Очень похожим образом рассматривают конкретные явления в окружающем глобальном контексте и другие историки. Они стремятся объяснить «обстоятельства и фундаментальные процессы человеческой деятельности в рамках структур, которые являются одновременно и продуктами, и условиями подобной деятельности»[20]. При таком прочтении глобальное становится конечной системой отсчета для любого понимания прошлого. Вообще говоря, подобная контекстуализация не ограничена недавним прошлым, но применима и по отношению к более ранним периодам, хотя в таких случаях степень интеграции обычно оказывается гораздо ниже. По мере того как мир все больше эволюционировал в сторону политического, экономического и культурного единства, связи на глобальном уровне только укреплялись. В результате расширения и сохранения подобных связей события местного масштаба все больше определялись глобальным контекстом, который можно понимать структурно и даже системно.
Процесс и подход
Глобальная история – одновременно и предмет исследования, и определенный научный подход к истории: процесс и ракурс, объект и методология. Обладая такой двойственной природой, она напоминает другие области/подходы внутри исторической науки, такие как социальная или гендерная история. На практике оба измерения, как правило, тесно взаимосвязаны, но в эвристических целях мы будем рассматривать их по отдельности. Это позволит нам различать глобальную историю как определенный подход к истории, с одной стороны, и как масштаб самого исторического процесса, с другой[21].
Глобальная история – всего лишь один из возможных подходов. Это эвристический прием, позволяющий историку ставить вопросы и давать ответы, отличные от тех, которые характерны для других подходов. Показательным примером может послужить история рабства в бассейне Атлантического океана. Исследователи глубоко изучили социальную историю рабства, условия труда рабов и способы образования их сообществ. Гендерный подход помог выявить нечто новое об их семьях и детях, сексуальности и маскулинности. Особенно плодотворной оказалась экономическая история рабства: здесь историки изучали нормы выработки, стандарты жизни рабов в сравнении с другими рабочими и батраками, макроэкономическое воздействие рабства на производительность плантаций. Однако опыт рабства и работорговли можно поместить и в глобальный контекст. Тогда на первый план выйдет иной ряд особенностей: создание трансатлантического пространства в «Черной Атлантике»; последствия работорговли для государств и племенных объединений Западной Африки; связи атлантической работорговли с дополняющими ее маршрутами через Сахару и Индийский океан; сравнение с другими формами порабощения и так далее. Глобальная история – это ракурс, который высвечивает определенные грани феномена рабства; при этом другие аспекты отступают на второй план.

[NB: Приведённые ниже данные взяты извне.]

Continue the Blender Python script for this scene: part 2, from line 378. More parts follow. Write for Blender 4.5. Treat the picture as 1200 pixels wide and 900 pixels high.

Важный вывод из трактовки глобальной истории как ракурса или подхода (аналогичного гендерной или экономической истории) состоит в том, что исследование не обязательно должно охватывать весь земной шар. Это весьма существенная оговорка. Определение «глобальный» может внушить мысль о том, что речь непременно идет о всеохватности; но многие темы гораздо лучше раскрываются в сравнительно малых масштабах. Это также означает и то, что в большинстве случаев глобальная история не стремится заместить устоявшуюся парадигму национальной истории некоей абстрактной сущностью под названием «весь мир». Цель состоит не в том, чтобы написать тотальную историю планеты. Чаще она заключается в рассказе об ограниченных (то есть «неглобальных») пространствах, но с учетом глобальных связей и общих структурных условий. Многие современные исследования, уже ставшие эталонами исторической науки, покрывают не больше двух-трех мест. Глобальная история, следовательно, не является синонимом макроистории. Наиболее интересные вопросы часто возникают на пересечении глобальных процессов с их локальными воплощениями.